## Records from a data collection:
[START]

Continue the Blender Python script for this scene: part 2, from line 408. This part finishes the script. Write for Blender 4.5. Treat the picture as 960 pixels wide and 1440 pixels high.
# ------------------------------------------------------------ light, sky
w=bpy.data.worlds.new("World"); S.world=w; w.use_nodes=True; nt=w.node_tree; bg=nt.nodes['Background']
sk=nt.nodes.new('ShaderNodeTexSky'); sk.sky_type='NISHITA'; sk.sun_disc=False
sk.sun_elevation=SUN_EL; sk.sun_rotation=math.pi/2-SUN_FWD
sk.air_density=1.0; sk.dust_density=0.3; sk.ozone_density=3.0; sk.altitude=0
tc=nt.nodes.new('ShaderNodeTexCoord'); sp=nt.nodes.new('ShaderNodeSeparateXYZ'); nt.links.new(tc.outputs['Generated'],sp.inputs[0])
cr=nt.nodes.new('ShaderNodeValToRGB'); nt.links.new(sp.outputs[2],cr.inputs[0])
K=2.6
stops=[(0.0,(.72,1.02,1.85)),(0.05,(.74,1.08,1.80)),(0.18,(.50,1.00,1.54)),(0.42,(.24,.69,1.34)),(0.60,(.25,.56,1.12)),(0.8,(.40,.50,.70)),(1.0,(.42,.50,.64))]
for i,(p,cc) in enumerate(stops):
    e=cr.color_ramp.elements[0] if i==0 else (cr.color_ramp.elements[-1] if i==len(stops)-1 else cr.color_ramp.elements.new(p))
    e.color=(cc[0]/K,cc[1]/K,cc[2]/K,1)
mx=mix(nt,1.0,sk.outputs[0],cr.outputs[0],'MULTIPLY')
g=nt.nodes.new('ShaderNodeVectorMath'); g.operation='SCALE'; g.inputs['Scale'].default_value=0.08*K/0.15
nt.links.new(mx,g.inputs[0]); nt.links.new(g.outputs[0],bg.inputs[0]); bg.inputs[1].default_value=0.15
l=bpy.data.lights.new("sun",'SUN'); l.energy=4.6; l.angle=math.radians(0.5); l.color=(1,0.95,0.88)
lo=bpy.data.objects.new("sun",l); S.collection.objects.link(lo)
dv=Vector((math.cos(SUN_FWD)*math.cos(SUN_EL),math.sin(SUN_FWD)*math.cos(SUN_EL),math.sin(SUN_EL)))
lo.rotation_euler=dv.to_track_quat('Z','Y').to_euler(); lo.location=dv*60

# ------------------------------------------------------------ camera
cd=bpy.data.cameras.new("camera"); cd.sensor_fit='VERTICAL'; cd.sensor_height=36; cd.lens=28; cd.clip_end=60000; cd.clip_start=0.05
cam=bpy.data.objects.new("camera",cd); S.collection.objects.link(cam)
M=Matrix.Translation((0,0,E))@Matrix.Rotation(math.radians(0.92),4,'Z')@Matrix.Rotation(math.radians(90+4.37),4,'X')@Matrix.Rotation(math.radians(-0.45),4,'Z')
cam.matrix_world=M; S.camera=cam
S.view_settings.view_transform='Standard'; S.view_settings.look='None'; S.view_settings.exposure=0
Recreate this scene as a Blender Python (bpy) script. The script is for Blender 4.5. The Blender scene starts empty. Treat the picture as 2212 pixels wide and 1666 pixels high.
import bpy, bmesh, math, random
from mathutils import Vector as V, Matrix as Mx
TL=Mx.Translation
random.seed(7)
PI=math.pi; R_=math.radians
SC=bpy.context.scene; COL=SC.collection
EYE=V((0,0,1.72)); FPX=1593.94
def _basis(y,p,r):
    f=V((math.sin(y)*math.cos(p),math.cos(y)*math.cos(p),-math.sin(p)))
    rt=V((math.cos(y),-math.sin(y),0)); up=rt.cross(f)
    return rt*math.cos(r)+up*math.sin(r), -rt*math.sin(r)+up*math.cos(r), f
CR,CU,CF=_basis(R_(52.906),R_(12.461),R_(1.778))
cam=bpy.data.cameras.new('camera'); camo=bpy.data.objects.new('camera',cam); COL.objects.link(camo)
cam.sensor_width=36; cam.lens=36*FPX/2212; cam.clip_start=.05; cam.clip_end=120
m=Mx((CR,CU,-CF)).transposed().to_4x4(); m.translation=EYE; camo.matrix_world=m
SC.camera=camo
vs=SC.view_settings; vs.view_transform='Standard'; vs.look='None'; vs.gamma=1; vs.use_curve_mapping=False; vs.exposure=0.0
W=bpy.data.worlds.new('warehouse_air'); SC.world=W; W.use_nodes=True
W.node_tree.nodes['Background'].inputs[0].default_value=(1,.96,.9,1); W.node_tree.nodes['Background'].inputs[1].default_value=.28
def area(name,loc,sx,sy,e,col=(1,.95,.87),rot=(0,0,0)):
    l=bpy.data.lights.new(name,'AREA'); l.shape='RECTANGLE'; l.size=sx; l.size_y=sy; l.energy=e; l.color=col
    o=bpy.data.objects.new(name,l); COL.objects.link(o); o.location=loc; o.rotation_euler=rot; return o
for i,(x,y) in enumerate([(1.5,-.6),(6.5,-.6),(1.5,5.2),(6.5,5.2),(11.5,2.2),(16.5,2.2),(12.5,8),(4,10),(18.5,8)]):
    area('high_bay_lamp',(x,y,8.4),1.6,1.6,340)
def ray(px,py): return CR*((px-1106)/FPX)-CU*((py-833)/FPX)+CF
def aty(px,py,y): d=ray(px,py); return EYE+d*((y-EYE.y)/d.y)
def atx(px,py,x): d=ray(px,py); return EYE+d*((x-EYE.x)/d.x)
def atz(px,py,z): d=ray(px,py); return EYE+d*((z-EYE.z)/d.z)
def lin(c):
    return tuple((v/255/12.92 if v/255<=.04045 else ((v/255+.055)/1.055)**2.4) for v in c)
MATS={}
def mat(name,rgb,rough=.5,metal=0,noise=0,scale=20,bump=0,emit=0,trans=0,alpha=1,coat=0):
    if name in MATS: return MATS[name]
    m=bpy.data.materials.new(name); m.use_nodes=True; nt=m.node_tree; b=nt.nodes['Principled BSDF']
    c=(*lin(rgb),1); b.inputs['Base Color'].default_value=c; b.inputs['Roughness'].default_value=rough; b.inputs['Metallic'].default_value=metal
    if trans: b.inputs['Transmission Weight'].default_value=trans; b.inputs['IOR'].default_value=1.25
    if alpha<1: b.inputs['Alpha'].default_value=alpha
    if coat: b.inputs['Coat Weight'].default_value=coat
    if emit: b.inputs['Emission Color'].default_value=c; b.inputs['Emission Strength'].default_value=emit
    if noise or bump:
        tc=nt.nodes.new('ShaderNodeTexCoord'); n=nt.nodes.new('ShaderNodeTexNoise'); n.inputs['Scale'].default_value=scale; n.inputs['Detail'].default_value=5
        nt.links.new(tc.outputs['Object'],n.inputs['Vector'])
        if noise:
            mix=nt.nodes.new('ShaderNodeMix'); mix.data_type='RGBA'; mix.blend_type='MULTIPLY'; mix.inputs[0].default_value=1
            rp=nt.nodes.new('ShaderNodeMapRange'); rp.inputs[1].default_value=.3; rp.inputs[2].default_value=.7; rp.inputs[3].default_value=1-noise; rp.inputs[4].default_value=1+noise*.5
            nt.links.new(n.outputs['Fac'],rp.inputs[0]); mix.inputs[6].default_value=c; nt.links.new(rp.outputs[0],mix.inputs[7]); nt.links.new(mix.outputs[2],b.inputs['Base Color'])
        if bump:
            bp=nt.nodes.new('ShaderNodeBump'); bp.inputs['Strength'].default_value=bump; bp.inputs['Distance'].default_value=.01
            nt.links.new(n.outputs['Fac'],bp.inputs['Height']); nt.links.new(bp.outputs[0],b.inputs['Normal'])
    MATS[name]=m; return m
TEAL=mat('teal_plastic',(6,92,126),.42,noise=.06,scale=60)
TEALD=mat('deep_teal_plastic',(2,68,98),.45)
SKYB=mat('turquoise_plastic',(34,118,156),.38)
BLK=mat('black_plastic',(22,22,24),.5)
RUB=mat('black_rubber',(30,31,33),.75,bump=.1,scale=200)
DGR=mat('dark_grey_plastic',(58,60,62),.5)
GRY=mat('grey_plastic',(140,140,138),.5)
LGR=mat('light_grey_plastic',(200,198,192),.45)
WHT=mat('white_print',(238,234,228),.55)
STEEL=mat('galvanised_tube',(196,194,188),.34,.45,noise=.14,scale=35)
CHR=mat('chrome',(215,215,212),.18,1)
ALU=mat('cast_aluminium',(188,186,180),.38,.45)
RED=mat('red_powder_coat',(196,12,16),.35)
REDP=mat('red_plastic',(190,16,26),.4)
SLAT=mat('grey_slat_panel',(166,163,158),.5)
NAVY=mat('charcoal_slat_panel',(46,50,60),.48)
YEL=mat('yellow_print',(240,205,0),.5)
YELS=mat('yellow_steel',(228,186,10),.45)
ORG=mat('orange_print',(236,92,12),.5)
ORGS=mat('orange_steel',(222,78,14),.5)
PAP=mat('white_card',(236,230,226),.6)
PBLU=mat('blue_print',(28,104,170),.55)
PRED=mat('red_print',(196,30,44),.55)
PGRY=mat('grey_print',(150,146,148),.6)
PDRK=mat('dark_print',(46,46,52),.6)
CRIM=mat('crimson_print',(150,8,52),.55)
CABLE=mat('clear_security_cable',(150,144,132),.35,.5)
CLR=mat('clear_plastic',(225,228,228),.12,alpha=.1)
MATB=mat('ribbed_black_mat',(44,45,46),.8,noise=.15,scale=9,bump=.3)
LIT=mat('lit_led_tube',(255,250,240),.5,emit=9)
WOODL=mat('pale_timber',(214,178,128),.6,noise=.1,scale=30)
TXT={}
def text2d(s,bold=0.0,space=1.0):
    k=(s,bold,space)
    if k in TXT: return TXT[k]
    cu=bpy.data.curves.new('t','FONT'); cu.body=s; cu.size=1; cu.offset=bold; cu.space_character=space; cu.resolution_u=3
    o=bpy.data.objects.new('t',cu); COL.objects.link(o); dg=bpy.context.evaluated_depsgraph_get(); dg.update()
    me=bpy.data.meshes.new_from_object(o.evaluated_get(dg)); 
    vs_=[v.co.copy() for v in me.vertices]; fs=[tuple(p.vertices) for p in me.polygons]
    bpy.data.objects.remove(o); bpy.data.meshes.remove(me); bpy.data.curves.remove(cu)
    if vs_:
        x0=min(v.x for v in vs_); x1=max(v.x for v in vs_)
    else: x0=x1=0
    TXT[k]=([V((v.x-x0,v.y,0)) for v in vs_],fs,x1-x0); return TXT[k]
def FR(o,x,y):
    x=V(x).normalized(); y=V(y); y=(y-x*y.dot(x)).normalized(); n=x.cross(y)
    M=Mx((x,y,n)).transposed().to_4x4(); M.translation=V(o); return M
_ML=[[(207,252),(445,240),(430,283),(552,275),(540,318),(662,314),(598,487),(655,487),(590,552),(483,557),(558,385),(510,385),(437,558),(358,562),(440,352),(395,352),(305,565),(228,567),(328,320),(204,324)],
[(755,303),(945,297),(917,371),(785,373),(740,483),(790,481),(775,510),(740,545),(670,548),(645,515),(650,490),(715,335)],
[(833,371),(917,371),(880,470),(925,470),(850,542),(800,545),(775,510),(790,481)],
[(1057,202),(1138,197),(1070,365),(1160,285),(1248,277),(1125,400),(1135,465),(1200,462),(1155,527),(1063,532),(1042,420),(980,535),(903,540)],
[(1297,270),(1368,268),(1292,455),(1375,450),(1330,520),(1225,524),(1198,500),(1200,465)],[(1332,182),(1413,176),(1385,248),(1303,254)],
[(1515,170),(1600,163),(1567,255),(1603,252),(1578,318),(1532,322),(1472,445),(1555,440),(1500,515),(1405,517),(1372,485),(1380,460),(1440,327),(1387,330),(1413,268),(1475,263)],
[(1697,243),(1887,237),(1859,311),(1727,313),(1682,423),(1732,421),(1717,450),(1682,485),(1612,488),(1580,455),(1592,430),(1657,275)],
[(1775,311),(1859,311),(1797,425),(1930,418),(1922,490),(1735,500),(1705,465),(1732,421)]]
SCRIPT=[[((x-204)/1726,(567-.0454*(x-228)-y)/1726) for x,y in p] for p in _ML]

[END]

List every line in the records above that contains the word "Blender".

Continue the Blender Python script for this scene: part 2, from line 408. This part finishes the script. Write for Blender 4.5. Treat the picture as 960 pixels wide and 1440 pixels high.
Recreate this scene as a Blender Python (bpy) script. The script is for Blender 4.5. The Blender scene starts empty. Treat the picture as 2212 pixels wide and 1666 pixels high.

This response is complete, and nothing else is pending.